Updated Friday, June 22, 2012 | 5:21 p.m.

Accident shuts down I-15

All lanes of Interstate 15 near the Nevada-California state line are now open after a tractor-trailer overturned early this morning and spilled a hazardous load, officials say.

As of 4:40 p.m., the California Highway Patrol posted that all lanes were reopened on the interstate.

Trooper Jermaine Elliot of the Nevada Highway Patrol said traffic is still stop-and-go from the state line to St. Rose Parkway.

The California Transportation Department's District 8 office tweeted shortly before 1 p.m. today that the southbound lanes had reopened.

The accident occurred shortly before 6:30 a.m. on I-15 about 5 miles south of Primm, according to California Highway Patrol accident logs. About 4,100 gallons of ferric chloride were spilled when the truck overturned.

Ferric chloride is an industrial chemical often used in wastewater treatment. The chemical, also known as iron chloride, is corrosive and heats up when it comes in contact with water or acid, the Associated Press has reported. The chemical can cause burns, eye injuries and respiratory damage.

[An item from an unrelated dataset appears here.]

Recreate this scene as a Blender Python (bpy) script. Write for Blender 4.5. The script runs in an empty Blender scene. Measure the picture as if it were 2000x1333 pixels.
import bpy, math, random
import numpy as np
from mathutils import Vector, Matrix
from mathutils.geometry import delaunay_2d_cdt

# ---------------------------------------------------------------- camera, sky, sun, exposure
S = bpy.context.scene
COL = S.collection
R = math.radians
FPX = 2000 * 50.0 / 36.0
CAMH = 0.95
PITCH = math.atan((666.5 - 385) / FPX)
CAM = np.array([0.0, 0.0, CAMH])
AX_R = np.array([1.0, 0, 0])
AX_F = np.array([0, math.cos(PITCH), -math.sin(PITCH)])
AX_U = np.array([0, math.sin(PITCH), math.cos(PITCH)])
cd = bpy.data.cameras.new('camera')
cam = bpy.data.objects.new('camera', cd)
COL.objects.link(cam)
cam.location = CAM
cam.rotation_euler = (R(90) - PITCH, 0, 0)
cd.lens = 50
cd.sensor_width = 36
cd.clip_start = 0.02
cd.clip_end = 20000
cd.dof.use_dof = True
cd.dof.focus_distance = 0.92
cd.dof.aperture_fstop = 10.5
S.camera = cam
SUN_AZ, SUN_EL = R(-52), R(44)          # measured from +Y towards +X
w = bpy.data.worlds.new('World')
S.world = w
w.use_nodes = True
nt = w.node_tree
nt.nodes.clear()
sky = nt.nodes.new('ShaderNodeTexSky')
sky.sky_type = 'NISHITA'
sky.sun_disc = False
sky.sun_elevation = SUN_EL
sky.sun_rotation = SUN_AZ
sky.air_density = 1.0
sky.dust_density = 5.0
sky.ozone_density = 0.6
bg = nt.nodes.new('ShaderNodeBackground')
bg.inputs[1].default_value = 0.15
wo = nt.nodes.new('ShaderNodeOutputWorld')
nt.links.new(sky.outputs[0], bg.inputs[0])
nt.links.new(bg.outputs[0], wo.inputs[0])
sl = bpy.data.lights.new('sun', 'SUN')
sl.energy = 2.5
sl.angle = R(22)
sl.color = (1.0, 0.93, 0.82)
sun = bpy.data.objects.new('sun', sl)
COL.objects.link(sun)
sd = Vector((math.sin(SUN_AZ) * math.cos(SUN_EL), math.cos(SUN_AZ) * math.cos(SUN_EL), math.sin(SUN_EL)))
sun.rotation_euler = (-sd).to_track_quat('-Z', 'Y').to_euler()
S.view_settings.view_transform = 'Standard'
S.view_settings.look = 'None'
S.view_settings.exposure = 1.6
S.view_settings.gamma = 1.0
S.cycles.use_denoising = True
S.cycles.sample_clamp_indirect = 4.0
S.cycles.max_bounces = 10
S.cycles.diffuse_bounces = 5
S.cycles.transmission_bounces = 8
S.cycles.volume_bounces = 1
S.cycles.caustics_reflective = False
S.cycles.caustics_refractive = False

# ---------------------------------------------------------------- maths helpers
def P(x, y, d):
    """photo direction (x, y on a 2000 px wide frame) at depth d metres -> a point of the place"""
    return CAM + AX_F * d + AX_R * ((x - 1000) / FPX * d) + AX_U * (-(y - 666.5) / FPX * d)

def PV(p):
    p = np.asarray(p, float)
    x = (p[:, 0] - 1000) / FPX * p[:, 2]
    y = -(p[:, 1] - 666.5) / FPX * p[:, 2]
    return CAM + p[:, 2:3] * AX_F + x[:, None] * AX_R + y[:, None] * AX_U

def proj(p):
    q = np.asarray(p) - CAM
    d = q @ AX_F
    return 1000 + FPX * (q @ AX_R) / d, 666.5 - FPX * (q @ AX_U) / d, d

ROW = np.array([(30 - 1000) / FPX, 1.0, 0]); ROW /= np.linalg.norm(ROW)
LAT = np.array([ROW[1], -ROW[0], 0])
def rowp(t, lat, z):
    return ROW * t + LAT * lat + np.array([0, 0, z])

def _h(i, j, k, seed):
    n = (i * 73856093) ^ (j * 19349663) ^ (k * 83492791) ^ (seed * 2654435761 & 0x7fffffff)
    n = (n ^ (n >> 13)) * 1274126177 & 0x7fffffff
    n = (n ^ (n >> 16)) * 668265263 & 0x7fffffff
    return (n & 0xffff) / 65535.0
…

The California Highway Patrol closed I-15 in both directions for about 2 1/2 hours. By midmorning, southbound lanes continued to be closed but authorities reopened one lane of the interstate to northbound traffic shortly before 10 a.m. By noon, officials had opened one lane of southbound traffic. At the time, the California Highway Patrol reported, southbound traffic on I-15 was backed up a 7 miles, past Primm, Nev.

Caltrans said northbound traffic continued to be restricted to one lane near the accident site.

Trooper Jeremie Elliott of the Nevada Highway Patrol said motorists on their way west on I-15 out of Nevada had few options to bypass the congestion.

"They can try to go down U.S. 95 through Searchlight and take the Nipton cutoff, but that's quite a detour," he said.

California Highway Patrol was reporting some motorists had their way during the closure by off-roading through the desert.